• Goal: Without omitting anything, retype the data that follows.

• Dataset entries:
:::::

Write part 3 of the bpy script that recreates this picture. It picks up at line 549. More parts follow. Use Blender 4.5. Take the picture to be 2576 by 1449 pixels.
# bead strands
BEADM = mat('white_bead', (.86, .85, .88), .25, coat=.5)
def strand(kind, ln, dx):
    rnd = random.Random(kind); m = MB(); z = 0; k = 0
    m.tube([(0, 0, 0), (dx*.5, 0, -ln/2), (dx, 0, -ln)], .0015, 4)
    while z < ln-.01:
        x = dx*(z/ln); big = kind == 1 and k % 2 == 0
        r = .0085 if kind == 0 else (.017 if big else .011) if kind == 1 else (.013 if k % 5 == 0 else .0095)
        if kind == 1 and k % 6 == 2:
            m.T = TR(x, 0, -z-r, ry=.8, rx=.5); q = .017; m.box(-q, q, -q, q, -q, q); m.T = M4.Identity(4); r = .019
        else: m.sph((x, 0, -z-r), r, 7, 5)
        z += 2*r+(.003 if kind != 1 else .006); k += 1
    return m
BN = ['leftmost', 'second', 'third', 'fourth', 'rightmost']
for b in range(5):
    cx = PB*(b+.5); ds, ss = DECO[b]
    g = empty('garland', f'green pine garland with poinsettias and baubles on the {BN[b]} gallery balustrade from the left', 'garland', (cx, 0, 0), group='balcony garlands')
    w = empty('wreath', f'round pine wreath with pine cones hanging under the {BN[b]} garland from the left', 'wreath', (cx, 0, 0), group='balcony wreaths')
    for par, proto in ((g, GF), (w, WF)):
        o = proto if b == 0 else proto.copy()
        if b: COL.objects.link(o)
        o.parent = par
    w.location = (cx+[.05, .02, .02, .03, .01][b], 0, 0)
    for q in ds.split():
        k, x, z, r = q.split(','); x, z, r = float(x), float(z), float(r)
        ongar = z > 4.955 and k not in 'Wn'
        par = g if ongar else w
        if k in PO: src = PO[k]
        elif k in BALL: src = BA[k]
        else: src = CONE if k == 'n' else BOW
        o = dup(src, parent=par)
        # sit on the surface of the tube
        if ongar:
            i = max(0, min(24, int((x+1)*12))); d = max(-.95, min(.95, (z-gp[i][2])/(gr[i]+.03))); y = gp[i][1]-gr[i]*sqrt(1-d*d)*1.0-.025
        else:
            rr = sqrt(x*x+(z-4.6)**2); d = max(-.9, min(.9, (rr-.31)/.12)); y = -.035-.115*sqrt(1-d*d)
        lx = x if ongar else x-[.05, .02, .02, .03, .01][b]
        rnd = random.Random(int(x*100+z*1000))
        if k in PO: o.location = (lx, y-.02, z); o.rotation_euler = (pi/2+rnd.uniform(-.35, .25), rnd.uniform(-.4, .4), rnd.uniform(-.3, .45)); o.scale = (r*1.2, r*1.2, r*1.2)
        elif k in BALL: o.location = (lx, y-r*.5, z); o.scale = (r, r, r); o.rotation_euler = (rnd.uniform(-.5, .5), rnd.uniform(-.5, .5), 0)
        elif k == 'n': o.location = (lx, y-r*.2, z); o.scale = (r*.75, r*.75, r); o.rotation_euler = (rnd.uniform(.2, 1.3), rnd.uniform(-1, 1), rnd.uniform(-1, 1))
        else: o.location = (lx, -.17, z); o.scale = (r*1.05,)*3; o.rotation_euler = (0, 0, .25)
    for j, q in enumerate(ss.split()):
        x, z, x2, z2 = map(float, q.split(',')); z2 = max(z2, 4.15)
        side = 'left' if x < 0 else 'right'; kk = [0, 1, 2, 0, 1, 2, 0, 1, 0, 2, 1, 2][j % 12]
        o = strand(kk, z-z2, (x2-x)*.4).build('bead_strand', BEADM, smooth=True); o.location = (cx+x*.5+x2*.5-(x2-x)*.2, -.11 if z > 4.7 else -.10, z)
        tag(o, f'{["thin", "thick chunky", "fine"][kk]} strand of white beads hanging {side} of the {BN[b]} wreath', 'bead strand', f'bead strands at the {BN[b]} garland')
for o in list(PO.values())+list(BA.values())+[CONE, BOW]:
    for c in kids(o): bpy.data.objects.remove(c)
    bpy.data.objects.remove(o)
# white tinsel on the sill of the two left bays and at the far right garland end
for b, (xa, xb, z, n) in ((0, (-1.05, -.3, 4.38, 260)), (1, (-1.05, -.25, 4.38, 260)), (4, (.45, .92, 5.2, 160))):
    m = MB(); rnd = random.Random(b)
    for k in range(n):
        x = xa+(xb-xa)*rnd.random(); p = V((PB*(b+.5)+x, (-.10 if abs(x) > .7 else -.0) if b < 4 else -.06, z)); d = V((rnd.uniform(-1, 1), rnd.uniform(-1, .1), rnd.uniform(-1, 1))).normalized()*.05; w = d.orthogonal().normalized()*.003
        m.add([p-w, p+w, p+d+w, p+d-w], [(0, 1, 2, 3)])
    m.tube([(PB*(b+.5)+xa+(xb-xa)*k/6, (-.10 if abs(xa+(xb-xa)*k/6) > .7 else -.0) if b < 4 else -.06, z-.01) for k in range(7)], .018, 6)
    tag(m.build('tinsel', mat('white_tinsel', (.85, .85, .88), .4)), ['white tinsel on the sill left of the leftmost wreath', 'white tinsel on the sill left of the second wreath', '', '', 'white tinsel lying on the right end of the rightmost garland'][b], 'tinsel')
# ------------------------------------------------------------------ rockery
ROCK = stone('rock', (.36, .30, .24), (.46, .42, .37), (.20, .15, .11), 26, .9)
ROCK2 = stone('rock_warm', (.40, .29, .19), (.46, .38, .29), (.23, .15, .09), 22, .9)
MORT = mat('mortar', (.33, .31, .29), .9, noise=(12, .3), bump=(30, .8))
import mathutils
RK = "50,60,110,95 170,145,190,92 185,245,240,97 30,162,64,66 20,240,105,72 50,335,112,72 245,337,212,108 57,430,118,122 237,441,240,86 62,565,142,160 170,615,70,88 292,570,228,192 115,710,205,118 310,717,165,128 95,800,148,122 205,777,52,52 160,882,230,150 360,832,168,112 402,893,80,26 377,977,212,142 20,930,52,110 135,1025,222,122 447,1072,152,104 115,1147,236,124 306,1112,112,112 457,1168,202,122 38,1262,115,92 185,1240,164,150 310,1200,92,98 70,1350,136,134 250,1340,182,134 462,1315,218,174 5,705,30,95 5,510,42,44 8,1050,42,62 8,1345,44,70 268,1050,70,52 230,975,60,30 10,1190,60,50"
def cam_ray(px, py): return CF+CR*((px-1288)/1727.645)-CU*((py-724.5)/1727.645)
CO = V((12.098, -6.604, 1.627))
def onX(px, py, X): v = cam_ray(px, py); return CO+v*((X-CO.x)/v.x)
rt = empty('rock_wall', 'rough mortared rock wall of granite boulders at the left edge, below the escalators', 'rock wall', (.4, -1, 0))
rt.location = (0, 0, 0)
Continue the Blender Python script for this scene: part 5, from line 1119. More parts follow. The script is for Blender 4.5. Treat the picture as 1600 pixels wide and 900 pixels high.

:::::

• Expected output:
Write part 3 of the bpy script that recreates this picture. It picks up at line 549. More parts follow. Use Blender 4.5. Take the picture to be 2576 by 1449 pixels.
# bead strands
BEADM = mat('white_bead', (.86, .85, .88), .25, coat=.5)
def strand(kind, ln, dx):
    rnd = random.Random(kind); m = MB(); z = 0; k = 0
    m.tube([(0, 0, 0), (dx*.5, 0, -ln/2), (dx, 0, -ln)], .0015, 4)
    while z < ln-.01:
        x = dx*(z/ln); big = kind == 1 and k % 2 == 0
        r = .0085 if kind == 0 else (.017 if big else .011) if kind == 1 else (.013 if k % 5 == 0 else .0095)
        if kind == 1 and k % 6 == 2:
            m.T = TR(x, 0, -z-r, ry=.8, rx=.5); q = .017; m.box(-q, q, -q, q, -q, q); m.T = M4.Identity(4); r = .019
        else: m.sph((x, 0, -z-r), r, 7, 5)
        z += 2*r+(.003 if kind != 1 else .006); k += 1
    return m
BN = ['leftmost', 'second', 'third', 'fourth', 'rightmost']
for b in range(5):
    cx = PB*(b+.5); ds, ss = DECO[b]
    g = empty('garland', f'green pine garland with poinsettias and baubles on the {BN[b]} gallery balustrade from the left', 'garland', (cx, 0, 0), group='balcony garlands')
    w = empty('wreath', f'round pine wreath with pine cones hanging under the {BN[b]} garland from the left', 'wreath', (cx, 0, 0), group='balcony wreaths')
    for par, proto in ((g, GF), (w, WF)):
        o = proto if b == 0 else proto.copy()
        if b: COL.objects.link(o)
        o.parent = par
    w.location = (cx+[.05, .02, .02, .03, .01][b], 0, 0)
    for q in ds.split():
        k, x, z, r = q.split(','); x, z, r = float(x), float(z), float(r)
        ongar = z > 4.955 and k not in 'Wn'
        par = g if ongar else w
        if k in PO: src = PO[k]
        elif k in BALL: src = BA[k]
        else: src = CONE if k == 'n' else BOW
        o = dup(src, parent=par)
        # sit on the surface of the tube
        if ongar:
            i = max(0, min(24, int((x+1)*12))); d = max(-.95, min(.95, (z-gp[i][2])/(gr[i]+.03))); y = gp[i][1]-gr[i]*sqrt(1-d*d)*1.0-.025
        else:
            rr = sqrt(x*x+(z-4.6)**2); d = max(-.9, min(.9, (rr-.31)/.12)); y = -.035-.115*sqrt(1-d*d)
        lx = x if ongar else x-[.05, .02, .02, .03, .01][b]
        rnd = random.Random(int(x*100+z*1000))
        if k in PO: o.location = (lx, y-.02, z); o.rotation_euler = (pi/2+rnd.uniform(-.35, .25), rnd.uniform(-.4, .4), rnd.uniform(-.3, .45)); o.scale = (r*1.2, r*1.2, r*1.2)
        elif k in BALL: o.location = (lx, y-r*.5, z); o.scale = (r, r, r); o.rotation_euler = (rnd.uniform(-.5, .5), rnd.uniform(-.5, .5), 0)
        elif k == 'n': o.location = (lx, y-r*.2, z); o.scale = (r*.75, r*.75, r); o.rotation_euler = (rnd.uniform(.2, 1.3), rnd.uniform(-1, 1), rnd.uniform(-1, 1))
        else: o.location = (lx, -.17, z); o.scale = (r*1.05,)*3; o.rotation_euler = (0, 0, .25)
    for j, q in enumerate(ss.split()):
        x, z, x2, z2 = map(float, q.split(',')); z2 = max(z2, 4.15)
        side = 'left' if x < 0 else 'right'; kk = [0, 1, 2, 0, 1, 2, 0, 1, 0, 2, 1, 2][j % 12]
        o = strand(kk, z-z2, (x2-x)*.4).build('bead_strand', BEADM, smooth=True); o.location = (cx+x*.5+x2*.5-(x2-x)*.2, -.11 if z > 4.7 else -.10, z)
        tag(o, f'{["thin", "thick chunky", "fine"][kk]} strand of white beads hanging {side} of the {BN[b]} wreath', 'bead strand', f'bead strands at the {BN[b]} garland')
for o in list(PO.values())+list(BA.values())+[CONE, BOW]:
    for c in kids(o): bpy.data.objects.remove(c)
    bpy.data.objects.remove(o)
# white tinsel on the sill of the two left bays and at the far right garland end
for b, (xa, xb, z, n) in ((0, (-1.05, -.3, 4.38, 260)), (1, (-1.05, -.25, 4.38, 260)), (4, (.45, .92, 5.2, 160))):
    m = MB(); rnd = random.Random(b)
    for k in range(n):
        x = xa+(xb-xa)*rnd.random(); p = V((PB*(b+.5)+x, (-.10 if abs(x) > .7 else -.0) if b < 4 else -.06, z)); d = V((rnd.uniform(-1, 1), rnd.uniform(-1, .1), rnd.uniform(-1, 1))).normalized()*.05; w = d.orthogonal().normalized()*.003
        m.add([p-w, p+w, p+d+w, p+d-w], [(0, 1, 2, 3)])
    m.tube([(PB*(b+.5)+xa+(xb-xa)*k/6, (-.10 if abs(xa+(xb-xa)*k/6) > .7 else -.0) if b < 4 else -.06, z-.01) for k in range(7)], .018, 6)
    tag(m.build('tinsel', mat('white_tinsel', (.85, .85, .88), .4)), ['white tinsel on the sill left of the leftmost wreath', 'white tinsel on the sill left of the second wreath', '', '', 'white tinsel lying on the right end of the rightmost garland'][b], 'tinsel')
# ------------------------------------------------------------------ rockery
ROCK = stone('rock', (.36, .30, .24), (.46, .42, .37), (.20, .15, .11), 26, .9)
ROCK2 = stone('rock_warm', (.40, .29, .19), (.46, .38, .29), (.23, .15, .09), 22, .9)
MORT = mat('mortar', (.33, .31, .29), .9, noise=(12, .3), bump=(30, .8))
import mathutils
RK = "50,60,110,95 170,145,190,92 185,245,240,97 30,162,64,66 20,240,105,72 50,335,112,72 245,337,212,108 57,430,118,122 237,441,240,86 62,565,142,160 170,615,70,88 292,570,228,192 115,710,205,118 310,717,165,128 95,800,148,122 205,777,52,52 160,882,230,150 360,832,168,112 402,893,80,26 377,977,212,142 20,930,52,110 135,1025,222,122 447,1072,152,104 115,1147,236,124 306,1112,112,112 457,1168,202,122 38,1262,115,92 185,1240,164,150 310,1200,92,98 70,1350,136,134 250,1340,182,134 462,1315,218,174 5,705,30,95 5,510,42,44 8,1050,42,62 8,1345,44,70 268,1050,70,52 230,975,60,30 10,1190,60,50"
def cam_ray(px, py): return CF+CR*((px-1288)/1727.645)-CU*((py-724.5)/1727.645)
CO = V((12.098, -6.604, 1.627))
def onX(px, py, X): v = cam_ray(px, py); return CO+v*((X-CO.x)/v.x)
rt = empty('rock_wall', 'rough mortared rock wall of granite boulders at the left edge, below the escalators', 'rock wall', (.4, -1, 0))
rt.location = (0, 0, 0)
Continue the Blender Python script for this scene: part 5, from line 1119. More parts follow. The script is for Blender 4.5. Treat the picture as 1600 pixels wide and 900 pixels high.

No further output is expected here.